Problem statement :: Copy out all of the data below with no alterations.

Information provided ::
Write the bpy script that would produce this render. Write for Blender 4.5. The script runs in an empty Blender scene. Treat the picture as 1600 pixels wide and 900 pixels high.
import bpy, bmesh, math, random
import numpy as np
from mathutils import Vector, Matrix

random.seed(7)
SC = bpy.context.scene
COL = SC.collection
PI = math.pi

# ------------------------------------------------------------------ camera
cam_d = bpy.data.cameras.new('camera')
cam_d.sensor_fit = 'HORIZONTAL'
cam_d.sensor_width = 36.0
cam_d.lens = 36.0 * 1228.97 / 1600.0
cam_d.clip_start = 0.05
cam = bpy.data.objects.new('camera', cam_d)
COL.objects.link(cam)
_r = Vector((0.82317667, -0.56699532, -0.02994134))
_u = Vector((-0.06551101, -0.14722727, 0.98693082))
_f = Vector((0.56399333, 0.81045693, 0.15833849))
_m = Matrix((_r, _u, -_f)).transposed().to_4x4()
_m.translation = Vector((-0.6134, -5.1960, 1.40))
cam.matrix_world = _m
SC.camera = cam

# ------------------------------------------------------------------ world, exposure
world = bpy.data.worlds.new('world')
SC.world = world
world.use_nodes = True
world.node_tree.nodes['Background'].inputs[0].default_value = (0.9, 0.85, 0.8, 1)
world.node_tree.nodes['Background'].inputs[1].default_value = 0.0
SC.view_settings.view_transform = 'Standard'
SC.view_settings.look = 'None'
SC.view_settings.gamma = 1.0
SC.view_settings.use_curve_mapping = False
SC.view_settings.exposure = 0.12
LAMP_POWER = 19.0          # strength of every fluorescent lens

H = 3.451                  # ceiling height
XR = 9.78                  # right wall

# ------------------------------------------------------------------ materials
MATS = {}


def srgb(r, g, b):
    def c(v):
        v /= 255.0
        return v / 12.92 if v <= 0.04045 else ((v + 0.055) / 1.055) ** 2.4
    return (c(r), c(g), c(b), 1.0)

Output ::
Write the bpy script that would produce this render. Write for Blender 4.5. The script runs in an empty Blender scene. Treat the picture as 1600 pixels wide and 900 pixels high.
import bpy, bmesh, math, random
import numpy as np
from mathutils import Vector, Matrix

random.seed(7)
SC = bpy.context.scene
COL = SC.collection
PI = math.pi

# ------------------------------------------------------------------ camera
cam_d = bpy.data.cameras.new('camera')
cam_d.sensor_fit = 'HORIZONTAL'
cam_d.sensor_width = 36.0
cam_d.lens = 36.0 * 1228.97 / 1600.0
cam_d.clip_start = 0.05
cam = bpy.data.objects.new('camera', cam_d)
COL.objects.link(cam)
_r = Vector((0.82317667, -0.56699532, -0.02994134))
_u = Vector((-0.06551101, -0.14722727, 0.98693082))
_f = Vector((0.56399333, 0.81045693, 0.15833849))
_m = Matrix((_r, _u, -_f)).transposed().to_4x4()
_m.translation = Vector((-0.6134, -5.1960, 1.40))
cam.matrix_world = _m
SC.camera = cam

# ------------------------------------------------------------------ world, exposure
world = bpy.data.worlds.new('world')
SC.world = world
world.use_nodes = True
world.node_tree.nodes['Background'].inputs[0].default_value = (0.9, 0.85, 0.8, 1)
world.node_tree.nodes['Background'].inputs[1].default_value = 0.0
SC.view_settings.view_transform = 'Standard'
SC.view_settings.look = 'None'
SC.view_settings.gamma = 1.0
SC.view_settings.use_curve_mapping = False
SC.view_settings.exposure = 0.12
LAMP_POWER = 19.0          # strength of every fluorescent lens

H = 3.451                  # ceiling height
XR = 9.78                  # right wall

# ------------------------------------------------------------------ materials
MATS = {}


def srgb(r, g, b):
    def c(v):
        v /= 255.0
        return v / 12.92 if v <= 0.04045 else ((v + 0.055) / 1.055) ** 2.4
    return (c(r), c(g), c(b), 1.0)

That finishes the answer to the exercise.